Otro metier clave de Tom fue su amor por los discos recitados. Fernando Samalea lo ayudó con su música para grabar En mi propia lengua, que también fue nombre de otro de sus programas de radio. Y el tándem Gieco-Gurevich, Giro Hondo, trabajo inspirado en el vate porteño. Fue, además, un gran defensor de la Ley de Medios promulgada en tiempos kirchneristas porque habilitaba la pluralidad de voces, el treinta por ciento obligatorio de música nacional en las radios, y las producciones regionales. En eso confiaba para repetir y, no solo eso, multiplicar lo que había logrado cuando el under de los ochenta. Que logró, en parte, para seguir traccionando a pulmón bandas como Los Espíritus. Le encantaba el tema “Lo echaron del bar”. Lo pasaba siempre durante su vuelta a Del Plata.
O durante su retorno con el Tom Lupo Show, en Radio Nacional, donde ocurrían las largas charlas de pasillo y café. “Está bueno no preocuparse por el rating. Pero el plus es que la radio tiene que diferenciarse de la TV, porque es el medio menos alienante. Persiste en ella esa cuota de imaginación que el receptor tiene que poner”, dijo en nota a PáginaI12, cuando se produjo tal regreso, en 2005. Aquella vez recordó también sus cruces con Luca y Los Redondos. “(En los ochenta) todos escuchaban a Prince y yo pensaba: ‘El tipo debe tener algo que los no músicos no entendemos’. ¿Luca? El cocondujo el programa varias veces conmigo, mostraba una lucidez asombrosa. Era más inteligente de lo que uno suponía. En cinco años habrán pasado quinientas bandas nuevas por el programa”, dijo de Luca y después recaló en Patricio Rey. “La primera vez trajeron el disco blanco de Gulp. Me acuerdo que vinieron con una actitud medio defensiva, sobre todo Rocambole. Estaba predispuesto a enfrentarse con un programa careta, y yo me sentía todo lo contrario. Discutimos, mientras el Indio Solari me palmeaba la espalda, como diciendo: “Divertite, no le des pelota”. Eso me calmó muchísimo: él ya tenía pasta de líder”.
Cristian Vitale/Página 12
LAS SENTIDAS PALABRAS DE ALEJANDRO DOLINA
No puedo más que evocar perpetuamente la muerte de Tom Lupo como un destino desgraciado. Todos sabemos que vamos a terminar de esa manera, con mayor o menor dramatización. Pero en el caso de Tom fue desgraciado para todos. Su forma de hacer literatura y de hacer radio hacen que el accidente que lo alejó del éter aparezca muy tremendamente, muy lleno de negatividad. Justo a él, piensa uno, que todo el tiempo pensó la muerte como eje de su propio arte. Esa era su veta artística. En cierta forma, en Lupo el arte sirvió como la explicación de la muerte. Tom indagó en lo efímero, en el lenguaje, en la noche, en la posibilidad o la imposibilidad del diálogo, en la finitud de la vida. Su arte consistió un poco en explicar su muerte, a la vez que esa explicación constituyó buena parte del contenido de su arte. El accidente que lo silenció significó todo su arte.
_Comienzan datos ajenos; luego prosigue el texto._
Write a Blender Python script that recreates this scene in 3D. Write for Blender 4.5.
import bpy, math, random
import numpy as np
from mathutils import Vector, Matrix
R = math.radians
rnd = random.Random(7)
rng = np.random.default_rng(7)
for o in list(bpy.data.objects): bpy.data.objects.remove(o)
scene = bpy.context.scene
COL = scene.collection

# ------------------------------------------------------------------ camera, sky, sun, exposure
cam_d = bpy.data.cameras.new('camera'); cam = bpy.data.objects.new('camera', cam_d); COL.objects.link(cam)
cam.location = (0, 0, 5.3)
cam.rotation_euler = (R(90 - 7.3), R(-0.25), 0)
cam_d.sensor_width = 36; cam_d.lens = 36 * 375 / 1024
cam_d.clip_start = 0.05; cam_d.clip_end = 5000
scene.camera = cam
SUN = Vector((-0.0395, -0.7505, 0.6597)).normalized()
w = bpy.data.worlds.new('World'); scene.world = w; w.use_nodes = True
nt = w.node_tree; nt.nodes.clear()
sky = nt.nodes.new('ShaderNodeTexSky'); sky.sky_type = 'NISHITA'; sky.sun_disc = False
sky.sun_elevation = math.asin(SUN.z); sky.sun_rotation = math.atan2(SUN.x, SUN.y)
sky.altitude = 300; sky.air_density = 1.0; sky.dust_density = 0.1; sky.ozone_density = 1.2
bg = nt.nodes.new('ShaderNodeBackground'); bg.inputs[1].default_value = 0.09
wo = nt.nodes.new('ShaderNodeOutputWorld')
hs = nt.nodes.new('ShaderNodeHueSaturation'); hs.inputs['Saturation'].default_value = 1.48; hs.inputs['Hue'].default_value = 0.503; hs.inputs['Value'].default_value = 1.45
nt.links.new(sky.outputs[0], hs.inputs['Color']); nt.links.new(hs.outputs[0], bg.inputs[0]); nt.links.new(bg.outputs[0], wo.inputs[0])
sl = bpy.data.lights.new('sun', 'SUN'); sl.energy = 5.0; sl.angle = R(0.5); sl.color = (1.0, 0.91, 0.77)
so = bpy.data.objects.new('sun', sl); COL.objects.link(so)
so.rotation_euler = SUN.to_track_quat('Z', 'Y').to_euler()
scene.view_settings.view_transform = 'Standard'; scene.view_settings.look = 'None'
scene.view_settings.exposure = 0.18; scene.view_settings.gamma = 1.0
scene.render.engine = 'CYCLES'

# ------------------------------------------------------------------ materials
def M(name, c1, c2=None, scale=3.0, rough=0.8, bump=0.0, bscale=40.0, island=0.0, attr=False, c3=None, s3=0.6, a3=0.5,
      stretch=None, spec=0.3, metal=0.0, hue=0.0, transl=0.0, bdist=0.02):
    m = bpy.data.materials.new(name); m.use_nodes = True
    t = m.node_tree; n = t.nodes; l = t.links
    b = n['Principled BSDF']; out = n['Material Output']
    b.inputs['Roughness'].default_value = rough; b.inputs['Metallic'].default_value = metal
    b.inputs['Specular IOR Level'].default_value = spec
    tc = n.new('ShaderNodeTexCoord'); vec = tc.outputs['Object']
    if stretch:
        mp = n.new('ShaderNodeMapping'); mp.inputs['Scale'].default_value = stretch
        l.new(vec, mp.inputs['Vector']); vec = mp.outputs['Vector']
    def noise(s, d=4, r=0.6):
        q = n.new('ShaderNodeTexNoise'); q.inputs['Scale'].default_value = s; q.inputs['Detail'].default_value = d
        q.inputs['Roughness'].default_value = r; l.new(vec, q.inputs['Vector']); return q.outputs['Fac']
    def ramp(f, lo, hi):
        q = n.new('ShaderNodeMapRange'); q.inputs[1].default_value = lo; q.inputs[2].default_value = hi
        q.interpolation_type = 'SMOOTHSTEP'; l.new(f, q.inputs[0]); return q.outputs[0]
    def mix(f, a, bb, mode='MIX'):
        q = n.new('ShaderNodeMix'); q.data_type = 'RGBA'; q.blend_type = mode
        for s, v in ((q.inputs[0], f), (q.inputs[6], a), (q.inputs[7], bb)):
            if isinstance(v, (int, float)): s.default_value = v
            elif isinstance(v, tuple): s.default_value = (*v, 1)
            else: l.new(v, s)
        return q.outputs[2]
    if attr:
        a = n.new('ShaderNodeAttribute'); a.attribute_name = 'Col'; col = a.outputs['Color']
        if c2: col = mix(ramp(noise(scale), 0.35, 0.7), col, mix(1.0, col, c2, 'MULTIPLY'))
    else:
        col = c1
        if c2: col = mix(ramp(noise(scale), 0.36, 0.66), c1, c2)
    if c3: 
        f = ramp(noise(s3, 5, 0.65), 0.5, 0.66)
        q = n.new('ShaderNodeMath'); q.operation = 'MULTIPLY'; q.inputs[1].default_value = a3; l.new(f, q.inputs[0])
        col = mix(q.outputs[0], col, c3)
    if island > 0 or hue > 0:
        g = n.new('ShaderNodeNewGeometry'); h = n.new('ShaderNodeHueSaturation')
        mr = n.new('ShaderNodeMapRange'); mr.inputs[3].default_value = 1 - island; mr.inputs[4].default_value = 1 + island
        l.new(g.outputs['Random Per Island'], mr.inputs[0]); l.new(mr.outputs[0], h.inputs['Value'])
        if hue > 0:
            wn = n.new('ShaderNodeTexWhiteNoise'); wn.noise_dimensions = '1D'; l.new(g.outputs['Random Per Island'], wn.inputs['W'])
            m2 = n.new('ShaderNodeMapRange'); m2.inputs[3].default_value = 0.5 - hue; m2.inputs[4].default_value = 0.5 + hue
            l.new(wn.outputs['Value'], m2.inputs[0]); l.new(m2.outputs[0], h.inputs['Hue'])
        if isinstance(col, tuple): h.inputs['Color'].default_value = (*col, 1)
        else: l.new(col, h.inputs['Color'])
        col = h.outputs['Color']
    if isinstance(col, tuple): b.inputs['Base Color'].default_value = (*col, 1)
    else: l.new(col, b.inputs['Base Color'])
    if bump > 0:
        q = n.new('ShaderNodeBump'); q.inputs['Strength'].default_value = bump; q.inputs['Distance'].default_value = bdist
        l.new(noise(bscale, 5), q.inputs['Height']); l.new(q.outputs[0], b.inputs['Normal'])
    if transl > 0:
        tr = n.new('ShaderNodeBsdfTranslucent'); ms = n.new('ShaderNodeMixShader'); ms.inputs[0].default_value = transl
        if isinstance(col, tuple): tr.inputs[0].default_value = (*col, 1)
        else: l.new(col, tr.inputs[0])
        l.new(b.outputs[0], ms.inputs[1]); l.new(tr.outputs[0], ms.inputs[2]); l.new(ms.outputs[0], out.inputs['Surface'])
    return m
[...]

He tenido una relación de vecindad artística, cultural e ideológica con Tom. En muchas radios, hemos compartido espacios de programación. En Radio Nacional, en Del Plata y en algunas otras. No creo que esa compañía haya sido resultado de la casualidad. Tenía, como yo, hábitos nocturnos. Hemos estado siempre ejerciendo la amistad desde esa metonimia laboral: él tipo llegaba y yo me iba, o al revés. Con los años esa vecindad de horarios se convirtió en una vecindad de ideas, de acción, de géneros artísticos, de maneras de sentir y ver el mundo. Todas similitudes que son mucho más fuertes que lo político.
Lo que nos separa a Tom y a mí de ciertos periodistas que hacen tanto ruido en el éter hoy en día no es una concepción política, o una idea acerca del Estado, va mucho más allá de eso, de la discusión militante. Hay cierta manera de discutir la política que afecta la moral. En la Argentina la diferencia política es algo parecido a una ofensa. En el sentido de que se vuelve intolerable. Y la realidad es que cada uno puede pensar lo que quiere, lo que no se puede es utilizar todo un arsenal de indecencia para hacer mella en las ideas del otro. Lupo era una persona de una deliciosa moral. Y eso es lo que lo separaba de gente que no pensaba como él.
En mi vida, Lupo fue una asociación afortunada de vecindades. Una sucesión causal de coincidencias que por tanto repetirse construyeron un mismo efecto, una misma línea de pensamiento y, probablemente, una similar manera de hacer radio.